Wednesday, September 13, 2006

Final theme

It was the summer of 1965. I was sixteen years old. My mother, stepfather, brother and I drove from Cleveland, Ohio to Trenton, Tennessee to visit the place where our ancestors arrived from Africa. The drive was excrutiatingly long. My stepfather owned a Lincoln Continental. It had a nice sound system, but he hated listening to anything that wasn't jazz.

Unfortunately for him, there weren't too many jazz stations between Cleveland and Tennessee back then. Fortunately for me it turns out, "Like A Rolling Stone" was making its way to the top of the charts and every AM station was playing it -- almost all of them the full six minute, nine second version. I swear we must have heard it 50 or 60 times. This drove everyone in the car a little crazy except me. I kept thinking to myself, "This dude is out there." I'd close my eyes when the song came on, and would see movies. I became a Dylan fan that summer and have been hooked ever since. (GW)






CRITIC'S NOTEBOOK


"As I walked out tonight in the mystic garden/The wounded flowers were dangling from the vine." As usual, it is the words that seize your attention first.

"Ain't Talkin'," the last song on Bob Dylan's deceptively mellow-sounding new album "Modern Times," places the listener in a landscape of sweet decay, as handsomely ruined as Dylan's sixtysomething voice, populated by sick mules, blind horses, a missing gardener, nameless foes, some woman, and the walking, weeping, brooding, ironically smiling singer.

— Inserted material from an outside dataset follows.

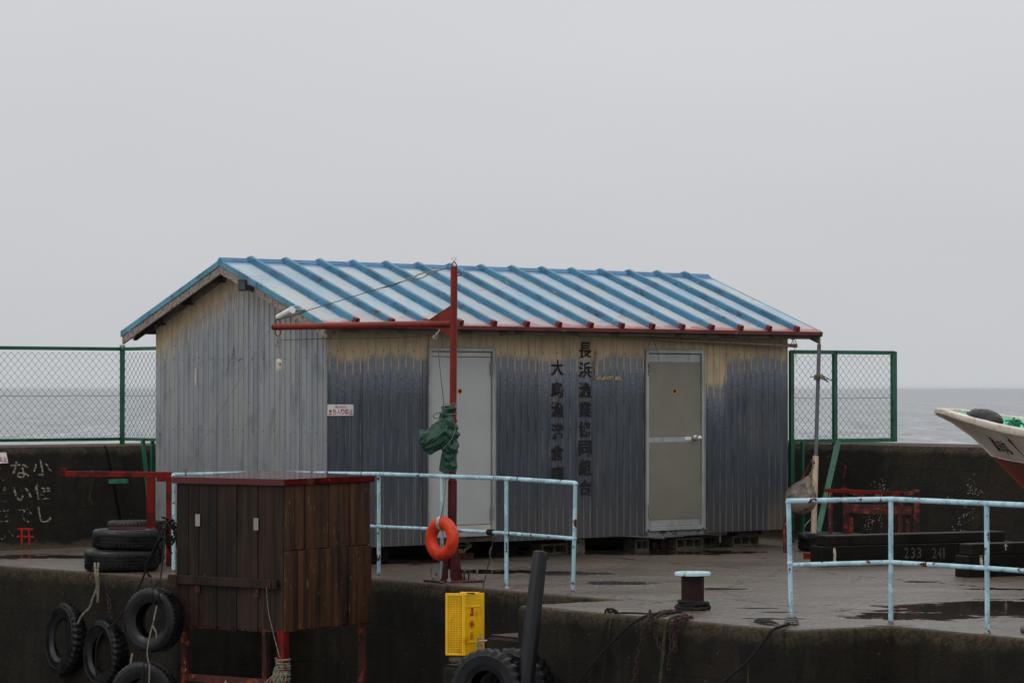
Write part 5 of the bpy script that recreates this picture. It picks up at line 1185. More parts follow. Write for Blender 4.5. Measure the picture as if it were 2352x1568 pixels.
for k in range(26):
    zc = P(650, 1513 + k * 2.4 + random.uniform(-1, 1), 24.2).z; tl = random.uniform(-.25, .25); rj = random.uniform(.054, .066)
    mb.tube([lg + Vector((math.cos(a) * rj, math.sin(a) * rj, math.cos(a + 1) * rj * tl)) + Z * zc for a in [i * math.pi / 7 for i in range(14)]], random.uniform(.0035, .005), 5, closed=True)
for k in range(16):
    a = random.uniform(3.3, 5.2); z0_ = P(650, 1530, 24.2).z; q0 = lg + Vector((math.cos(a) * .065, math.sin(a) * .065, z0_ - random.uniform(0, .1)))
    mb.tube(crv([q0, q0 + Vector((random.uniform(-.05, .02), -.03, -.06)), q0 + Vector((random.uniform(-.06, .03), -.02, -.14)), q0 + Vector((random.uniform(-.05, .04), 0, -.2))], 4), .004, 5)
tag(mb.build('rope_coil', pm('grey_green_cord', L(128, 124, 104), [(L(78, 76, 62), 30, .5, .62)], .85), at=lg + Z * -.6), 'grey green rope coiled round the near red leg of the cabinet', 'rope')
cord('rope', [P(640, 1540, 24.1), P(620, 1557, 23.9), P(596, 1580, 23.6)], .006, M['rope_lt'], 'pale rope slanting down left from the cabinet leg', 'rope', tw=True)
# hidden clothing: rope bundle on the cabinet's left edge
kb = P(390, 1215, 25.0); mb = MB()
for k in range(22):
    q0 = kb + Vector((random.uniform(-.05, .05), random.uniform(-.04, .04), random.uniform(-.12, .08))); v = Vector((random.uniform(-1, 1), random.uniform(-.6, .6), random.uniform(-1.2, 1.0))).normalized() * .07
    mb.tube(crv([q0 - v, q0 + Vector((.015, -.02, .01)), q0 + v, q0 + v * 1.3 + Vector((.02, 0, -.03))], 5), .009, 6)
tag(mb.build('rope_bundle', M['rope_dk'], at=kb, smooth=True), 'tangled dark rope bundle hanging at the left edge of the cabinet', 'rope')
for dx in (0, 1, 2):
    cord('rope', [kb + Vector((-.02 * dx, 0, .02)), P(372 - dx * 4, 1240, 25.2), P(352 - dx * 3, 1275, 25.4), P(338 - dx * 2, 1305, 25.6), P(342 + dx * 3, 1325, 25.6)], .009, M['rope_dk'], ['outer', 'middle', 'inner'][dx] + ' strand of dark rope slanting down left from the cabinet edge', 'rope', tw=True, group='dark rope strands beside the cabinet')
cord('rope', [P(338, 1300, 25.7), P(320, 1345, 25.9), P(290, 1395, 26.3), P(262, 1430, 26.6), P(236, 1450, 26.9), P(222, 1480, 26.9), P(221, 1530, 26.9), P(224, 1580, 26.9)], .010, M['rope_dk'], 'long dark rope from the cabinet edge over to the middle hanging tyre', 'rope', tw=True)

# ------------------------------------------------------------------ tyres
def tyre(c, axis, Ro, w, label, lugs=60, depth=.006, ri=None, group=None, groove=3, roll=0):
    ri = ri or Ro * .55; seg = lugs * 2
    tr = [(Ro * .985, -w * .39), (Ro, -w * .25), (Ro, -w * .19), (Ro - .012, -w * .18), (Ro - .012, -w * .14), (Ro, -w * .13), (Ro, -w * .03), (Ro - .012, -w * .02), (Ro - .012, w * .02), (Ro, w * .03), (Ro, w * .13), (Ro - .012, w * .14), (Ro - .012, w * .18), (Ro, w * .19), (Ro, w * .25), (Ro * .985, w * .39)]
    prof = [(ri, -w * .34), (ri + (Ro - ri) * .25, -w * .46), (ri + (Ro - ri) * .6, -w * .50), (Ro * .945, -w * .46)] + tr + [(Ro * .945, w * .46), (ri + (Ro - ri) * .6, w * .50), (ri + (Ro - ri) * .25, w * .46), (ri, w * .34), (ri + .008, w * .28), (ri + (Ro - ri) * .5, w * .42), (Ro - .03, w * .33), (Ro - .03, -w * .33), (ri + (Ro - ri) * .5, -w * .42), (ri + .008, -w * .28)]
    def mod(i, j):
        if j in (3, 4, 5, 6, 17, 18, 19, 20): return -depth if i % 2 else 0
        if 6 < j < 17 and depth > .011: return -depth if (i + 1) % 2 else 0
        return 0
    cc = Vector(c); t_ = empty('old_tyre', cc); tag(t_, label, 'tyre', group)
    mb = MB(); mb.lathe(prof, cc, axis, seg, closed=True, mod=mod); mb.build('casing', M['rubber'], t_, smooth=depth < .011)
    mb = MB(); ax_ = Vector(axis).normalized()
    for s1 in (-1, 1): mb.lathe([(ri + (Ro - ri) * .60, s1 * w * .503), (ri + (Ro - ri) * .63, s1 * (w * .503 + .003)), (ri + (Ro - ri) * .66, s1 * w * .498)], cc, axis, 48); mb.lathe([(ri + .004, s1 * w * .36), (ri - .004, s1 * w * .35), (ri - .002, s1 * w * .31)], cc, axis, 48)
    mb.build('sidewall_rings', M['rubber'], t_, smooth=True)
    return t_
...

The vocal line is threadbare: it consists of just five notes, the ancient pentatonic scale. But there is the unswerving sureness of the musical choices -- guitars twisting like vines around plain chord changes, an intermittently keening cello, a steady pulse like dripping water -- that holds you mesmerized.

The protagonist seems to be searching for some sign of hope in the apocalyptic garden, and at the last moment, he finds it: after eight minutes in the minor mode, and a sighing reference to the "world's end," a moonbeam falls in the form of a glowing chord.